I was not able to speak with students about one of the tests, but I did speak with students about the other two afterwards. In both cases, the American students were reeling. There was a clear case of complete misunderstanding of how to study and what to study for these tests. The Americans were focused on ideas and themes, not "What character in the play said this line" or "What type of flute was James O'Donnel playing in the sample played in class." The Americans had studied Big Picture but the tests were asking for the numbers on the topographic lines. Also clear in these conversations was a feeling of betrayal. I was suprised by this, but I also recognized it and shared the feeling. That the professors had not been clear about what they wanted us to know, and the apparently obscure details they were asking for was regarded as a breach of trust between student and professor. One student said she found the test she took 'insulting'. Another student commented, 'I was starting to like that guy, but now I totally don't trust him. What's the point of working hard for his class when he'll do something like this to you?"  From my point of view, these tests indicated a very different way of knowing the subject.  I lacked the cultural/social back ground to know what I needed to know.  When I asked one of the lecturers how grades fell out on his test, he said the German students did the best, American students not so well, and the Irish students were kind of up and down the scale. 

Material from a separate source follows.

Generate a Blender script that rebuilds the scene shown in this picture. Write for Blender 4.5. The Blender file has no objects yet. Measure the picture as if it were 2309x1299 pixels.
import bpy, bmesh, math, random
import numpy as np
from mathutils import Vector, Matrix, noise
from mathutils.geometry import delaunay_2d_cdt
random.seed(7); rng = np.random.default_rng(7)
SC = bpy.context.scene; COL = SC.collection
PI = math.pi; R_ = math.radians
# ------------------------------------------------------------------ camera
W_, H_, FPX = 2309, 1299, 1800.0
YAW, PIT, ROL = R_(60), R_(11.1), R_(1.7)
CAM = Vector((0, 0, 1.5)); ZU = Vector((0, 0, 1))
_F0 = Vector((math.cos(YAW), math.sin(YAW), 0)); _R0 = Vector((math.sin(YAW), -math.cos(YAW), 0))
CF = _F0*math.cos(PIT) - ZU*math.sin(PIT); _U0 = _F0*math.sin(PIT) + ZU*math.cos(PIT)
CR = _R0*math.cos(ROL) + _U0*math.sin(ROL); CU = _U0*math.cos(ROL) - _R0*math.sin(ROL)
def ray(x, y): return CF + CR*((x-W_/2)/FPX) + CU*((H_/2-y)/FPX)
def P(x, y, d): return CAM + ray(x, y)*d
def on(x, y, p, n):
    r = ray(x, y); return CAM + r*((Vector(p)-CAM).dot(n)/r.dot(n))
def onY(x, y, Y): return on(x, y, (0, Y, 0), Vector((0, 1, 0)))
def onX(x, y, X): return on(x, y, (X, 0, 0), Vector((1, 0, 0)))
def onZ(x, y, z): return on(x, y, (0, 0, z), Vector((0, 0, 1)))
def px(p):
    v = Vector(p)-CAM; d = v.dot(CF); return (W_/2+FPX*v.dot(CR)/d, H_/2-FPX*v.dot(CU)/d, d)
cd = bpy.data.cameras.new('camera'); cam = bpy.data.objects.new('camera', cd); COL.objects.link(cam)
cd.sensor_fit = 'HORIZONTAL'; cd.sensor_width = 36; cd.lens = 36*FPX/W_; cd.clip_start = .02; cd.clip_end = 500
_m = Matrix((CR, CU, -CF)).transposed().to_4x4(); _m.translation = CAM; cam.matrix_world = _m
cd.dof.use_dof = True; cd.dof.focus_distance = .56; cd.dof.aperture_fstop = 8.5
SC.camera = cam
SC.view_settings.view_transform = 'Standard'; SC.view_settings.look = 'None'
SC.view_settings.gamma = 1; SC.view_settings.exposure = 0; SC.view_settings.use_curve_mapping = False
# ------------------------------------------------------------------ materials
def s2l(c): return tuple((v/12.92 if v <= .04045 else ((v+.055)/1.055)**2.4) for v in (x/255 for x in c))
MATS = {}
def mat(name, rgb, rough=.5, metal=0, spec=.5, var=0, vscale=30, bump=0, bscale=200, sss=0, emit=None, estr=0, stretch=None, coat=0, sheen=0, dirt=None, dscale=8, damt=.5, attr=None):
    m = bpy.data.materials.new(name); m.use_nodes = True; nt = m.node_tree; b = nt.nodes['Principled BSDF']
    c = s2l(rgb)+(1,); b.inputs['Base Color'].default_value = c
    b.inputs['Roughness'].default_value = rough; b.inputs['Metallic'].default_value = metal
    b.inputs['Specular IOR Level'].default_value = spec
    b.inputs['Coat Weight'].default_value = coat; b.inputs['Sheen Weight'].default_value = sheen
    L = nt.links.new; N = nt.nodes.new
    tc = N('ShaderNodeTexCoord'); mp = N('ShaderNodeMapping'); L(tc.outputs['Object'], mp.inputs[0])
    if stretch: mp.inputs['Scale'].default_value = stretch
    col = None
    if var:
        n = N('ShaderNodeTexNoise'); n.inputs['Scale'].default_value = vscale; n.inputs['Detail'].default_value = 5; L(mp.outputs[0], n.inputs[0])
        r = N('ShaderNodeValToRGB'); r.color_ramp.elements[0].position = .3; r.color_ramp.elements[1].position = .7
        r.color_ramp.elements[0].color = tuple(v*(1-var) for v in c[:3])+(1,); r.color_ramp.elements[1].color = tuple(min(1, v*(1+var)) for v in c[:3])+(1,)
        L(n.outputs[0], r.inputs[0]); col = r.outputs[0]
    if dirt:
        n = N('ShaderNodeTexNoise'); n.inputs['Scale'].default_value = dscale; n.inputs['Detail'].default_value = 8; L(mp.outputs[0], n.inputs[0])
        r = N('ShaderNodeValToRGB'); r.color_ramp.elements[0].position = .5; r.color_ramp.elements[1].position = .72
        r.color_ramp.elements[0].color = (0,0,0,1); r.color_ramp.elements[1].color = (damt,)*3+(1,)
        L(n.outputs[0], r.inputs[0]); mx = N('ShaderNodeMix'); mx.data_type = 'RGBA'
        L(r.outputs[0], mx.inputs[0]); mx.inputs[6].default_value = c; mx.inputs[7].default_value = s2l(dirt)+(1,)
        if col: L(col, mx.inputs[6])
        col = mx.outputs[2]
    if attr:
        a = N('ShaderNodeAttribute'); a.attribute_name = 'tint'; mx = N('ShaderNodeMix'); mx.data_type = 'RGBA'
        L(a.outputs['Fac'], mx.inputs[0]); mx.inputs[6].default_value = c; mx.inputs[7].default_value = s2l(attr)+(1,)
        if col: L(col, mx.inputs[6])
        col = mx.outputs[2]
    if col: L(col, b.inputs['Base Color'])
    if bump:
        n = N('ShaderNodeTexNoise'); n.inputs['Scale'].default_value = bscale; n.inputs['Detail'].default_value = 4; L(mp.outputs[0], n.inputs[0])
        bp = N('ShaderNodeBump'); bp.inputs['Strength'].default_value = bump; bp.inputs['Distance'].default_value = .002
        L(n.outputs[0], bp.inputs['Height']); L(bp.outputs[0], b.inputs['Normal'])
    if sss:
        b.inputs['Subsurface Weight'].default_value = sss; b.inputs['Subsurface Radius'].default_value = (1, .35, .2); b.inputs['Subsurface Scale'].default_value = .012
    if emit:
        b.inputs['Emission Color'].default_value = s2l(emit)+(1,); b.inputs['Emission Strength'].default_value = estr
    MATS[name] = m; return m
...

From the Irish students' point of view, they accepted this as par for the course. "You never know what they want you to know. You memorize as much as you can, and if you get a C, you still pass." "No one can get an A here, so why try?" No personal relationship with the professor was assumed: the teacher was someone who did things to you. "If you care, you'll just get disgusted so why bother?" said one Irish student in his fourth year, "Just memorize the exam papers from last year. There's no point in going to the lectures." This alienation suprised me, but the practical approach to high stakes exams made sense. But as someone who does care, , it seemed so dry, so impersonal, so sad to think about course content this way.

My other level of concern is that these tests clearly would not tell the professors anything useful about the classes, about what ideas were being understood, about what concepts might need more attention. It really was busy work for them. In one class, the professor commented to the class, "On the test it seemed like a lot of you were just guessing. That's not good," and that was the only feedback she gave. All she did was tell us we were losers. Well, I thought, if the majority of the class had trouble with the assessment, would that not tell the lecturer something about either the test (it was a bad test) or the class (something about the content needs to be clarified because clearly what you want to get across is not getting across). The professor's automatic assumption that the class was a bunch of slackers was insulting and discouraging.

So what have I learned so far from this? A test is a part of the relationship I have with my students. I need to be responsible with my end of the bargain: I must be clear and fair about what I want students to know and how I ask them to demonstrate it. A test with both identification/definition as well as analysis/synthesis will give me a better portrait of how the class is doing than just one or the other. I need to remember that my students are novices in the topic in which I am an expert. What seems easy to me might still seem hard to them. It is not cheating to be clear up front with my testing expectations for the students, and my tests should reflect what I have emphasized in class. Partial credit is not a bad thing. Testing is a demonstration of my leadership of the class, and I need to be able to demonstrate that I am a person worthy of being trusted with that power.